We accounted for 44 per cent of the world's palm oil production. But the government believes that even with mounting debts, which some concerned Nigerians have complained about; the government is on the right path. If the government believes it is on the right track, the question to ask is why our debt is increasing on a daily basis and how we will repay the debts.
One immediate outcome of this is that while we continue to sell more oil and try to remove subsidies, the hardship in the land, especially, among average Nigerians, will continue to increase and the level of discontent will also grow. How are you going to repay the debts? When we sell more oil and remove the subsidy, the hardship increases.
Where did we go wrong in agriculture, and how can we recover lost ground?
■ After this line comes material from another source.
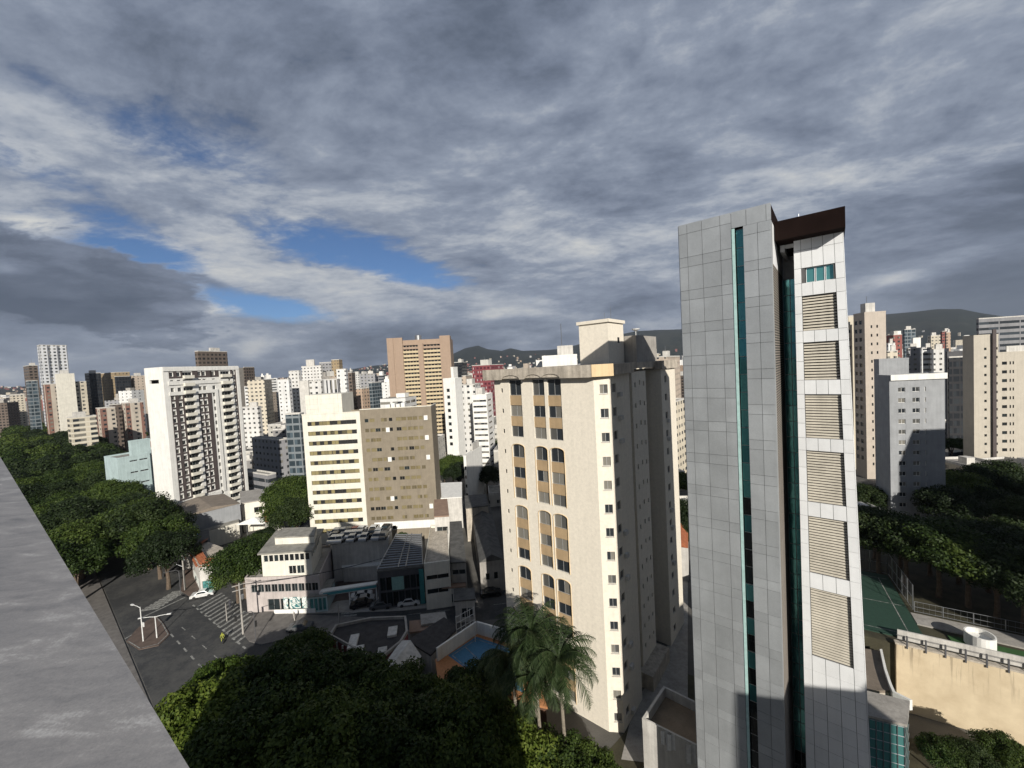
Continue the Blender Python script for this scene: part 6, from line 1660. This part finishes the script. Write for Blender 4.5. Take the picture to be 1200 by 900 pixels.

The First Republic was fine. We all depended on agriculture, and we had enough to eat and some to export. Then Yakubu Gowon came, and everything slowed down. Then came the Second Republic and the Shagari administration, which began the River Basins Authority that really helped produce more food through irrigation, which the Obasanjo government sustained. Somehow, the current Nigerian political elite has very little interest in or regard for agriculture. We have a cosmetic interest in it, as cosmetics don't create permanent beauty.
First and foremost, you must request the rural populace; otherwise, you will fall like a man building a storey building on broomsticks. So this is the issue. At what point are we going to find state governors in some states who believe in agriculture and invest in it? Most of the governors have different backgrounds, and if they don't believe in investing in massive agricultural production, there isn't much we can do to improve agriculture.